Biz sadece ağlayarak izledik, izliyoruz.
Deprem haberlerini izlemek çok acı veriyor. İçimiz kaldırmadığı için izlemeyenlerimiz ise sanki olanları inkar ediyoruz ve ihanet hissini yaşıyoruz. İzlemek de acı izlememek de…
Nasıl bir çaresizlik içindeyiz?
Bu bir kader değil, bizim sınavımız değil…
Ülkemin mühendislik-inşaat sınavı idi. Yıkılan binalara bakıyoruz; beton yok. Kum gibi dağılmış!
Beton blokları kumdan kolonlara mı yaptınız?
‘Kolumu mu keseceksiniz?’ diye soran küçücük çocuğun cesareti kadar vicdanınız yokmuş.
Ve bu sınavda hep bütünlemeye kalıyoruz!
Ama keşke sadece aldığımız not düşük olsa idi. Bu sınavı, binlerce insanımızın canı ve 80 milyonun acısı ile verdik.
Enkazdan çıkarılan her çocuk, her can 80 milyon insanı mutluluktan ağlattı.
Geç kaldık…
Depremzedelere ulaşmakta, enkaz altındaki insanlara ulaşmakta geç kaldık.

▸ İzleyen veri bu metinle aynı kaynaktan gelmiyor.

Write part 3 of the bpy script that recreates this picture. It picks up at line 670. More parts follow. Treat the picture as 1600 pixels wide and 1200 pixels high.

Atatürk 19 kişi ile Samsun’a çıkıp Türkiye Cumhuriyeti’ni kurdu. Ama 71 il ve 70 milyon insan, 10 dakikada 10 şehre girip insanlarımızın çığlıklarına koşmadık.
Depremi hissettim ve televizyonu açtım. Haber kanalları bile 20 dakika sonra alt yazı ile haber verdiler. Eleştirdiğimiz yabancı sosyal medya bile depremi anında verdi.
Ve biz iki gece yanınıza gelemedik…
Tüm aklımızla, tüm kalbimizle, tüm bedenimizle uyuştuk kaldık!
Bu bize yeter!
Bu çok büyük bir afet ve 1999 Marmara depremi ile karşılaştırılmayacak kadar büyük.1999 Marmara depremi ağustos ayında idi ve düşünün yıkılan bir binadaki kişi sayısını bilmiyorduk çünkü yaz ayı ve insanların büyük kısmı yazlık, tatil, sokak vb. dışarıda ve deprem 7.4 şiddetinde idi.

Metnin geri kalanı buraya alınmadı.